::: Available data

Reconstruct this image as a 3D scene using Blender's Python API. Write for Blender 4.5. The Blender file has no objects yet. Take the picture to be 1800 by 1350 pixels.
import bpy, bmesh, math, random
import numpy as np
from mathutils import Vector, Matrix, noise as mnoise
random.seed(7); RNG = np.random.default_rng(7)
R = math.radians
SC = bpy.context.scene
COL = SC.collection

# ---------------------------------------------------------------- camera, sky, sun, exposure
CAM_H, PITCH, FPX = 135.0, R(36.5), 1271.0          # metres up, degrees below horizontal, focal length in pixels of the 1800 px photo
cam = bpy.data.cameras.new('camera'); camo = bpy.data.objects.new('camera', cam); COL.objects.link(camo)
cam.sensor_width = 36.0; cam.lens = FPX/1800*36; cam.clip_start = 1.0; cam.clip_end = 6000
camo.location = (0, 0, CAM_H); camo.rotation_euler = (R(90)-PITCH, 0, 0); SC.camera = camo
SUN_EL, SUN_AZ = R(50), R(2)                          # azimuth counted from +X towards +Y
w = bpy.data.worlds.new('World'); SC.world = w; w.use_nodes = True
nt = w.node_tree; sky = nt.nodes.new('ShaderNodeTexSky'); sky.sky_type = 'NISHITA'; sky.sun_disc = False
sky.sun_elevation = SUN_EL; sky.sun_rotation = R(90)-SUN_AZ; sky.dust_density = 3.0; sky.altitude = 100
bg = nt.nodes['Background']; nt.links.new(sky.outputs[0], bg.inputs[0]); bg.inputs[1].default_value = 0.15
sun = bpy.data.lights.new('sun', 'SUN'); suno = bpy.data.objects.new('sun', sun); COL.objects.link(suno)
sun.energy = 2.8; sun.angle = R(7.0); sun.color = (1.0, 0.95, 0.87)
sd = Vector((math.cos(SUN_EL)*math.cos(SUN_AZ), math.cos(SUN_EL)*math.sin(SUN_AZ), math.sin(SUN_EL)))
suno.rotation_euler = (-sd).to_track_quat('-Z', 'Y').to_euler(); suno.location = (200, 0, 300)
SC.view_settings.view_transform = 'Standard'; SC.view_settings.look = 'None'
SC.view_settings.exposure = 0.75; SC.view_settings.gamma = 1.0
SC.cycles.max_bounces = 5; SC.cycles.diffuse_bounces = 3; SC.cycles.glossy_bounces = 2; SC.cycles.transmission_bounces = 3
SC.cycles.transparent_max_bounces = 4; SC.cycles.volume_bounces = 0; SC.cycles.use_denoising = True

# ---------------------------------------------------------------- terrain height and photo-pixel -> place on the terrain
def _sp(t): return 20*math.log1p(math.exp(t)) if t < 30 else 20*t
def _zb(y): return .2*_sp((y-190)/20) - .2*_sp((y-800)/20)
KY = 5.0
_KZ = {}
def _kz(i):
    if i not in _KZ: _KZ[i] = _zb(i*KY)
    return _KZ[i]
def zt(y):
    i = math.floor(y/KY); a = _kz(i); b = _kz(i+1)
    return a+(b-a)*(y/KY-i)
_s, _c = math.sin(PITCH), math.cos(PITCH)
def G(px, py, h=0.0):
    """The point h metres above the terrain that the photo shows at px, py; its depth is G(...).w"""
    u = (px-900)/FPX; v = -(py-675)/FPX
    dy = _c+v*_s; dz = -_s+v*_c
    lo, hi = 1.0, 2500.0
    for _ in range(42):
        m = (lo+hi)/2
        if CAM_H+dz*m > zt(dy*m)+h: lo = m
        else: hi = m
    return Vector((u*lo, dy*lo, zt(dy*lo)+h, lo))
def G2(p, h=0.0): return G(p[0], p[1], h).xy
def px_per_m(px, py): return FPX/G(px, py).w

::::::

**What to do**:
From the opening line of the data above, please print each line as written up to and including the line that contains "COL = SC.collection", and nothing more.

**Response to the exercise**:
Reconstruct this image as a 3D scene using Blender's Python API. Write for Blender 4.5. The Blender file has no objects yet. Take the picture to be 1800 by 1350 pixels.
import bpy, bmesh, math, random
import numpy as np
from mathutils import Vector, Matrix, noise as mnoise
random.seed(7); RNG = np.random.default_rng(7)
R = math.radians
SC = bpy.context.scene
COL = SC.collection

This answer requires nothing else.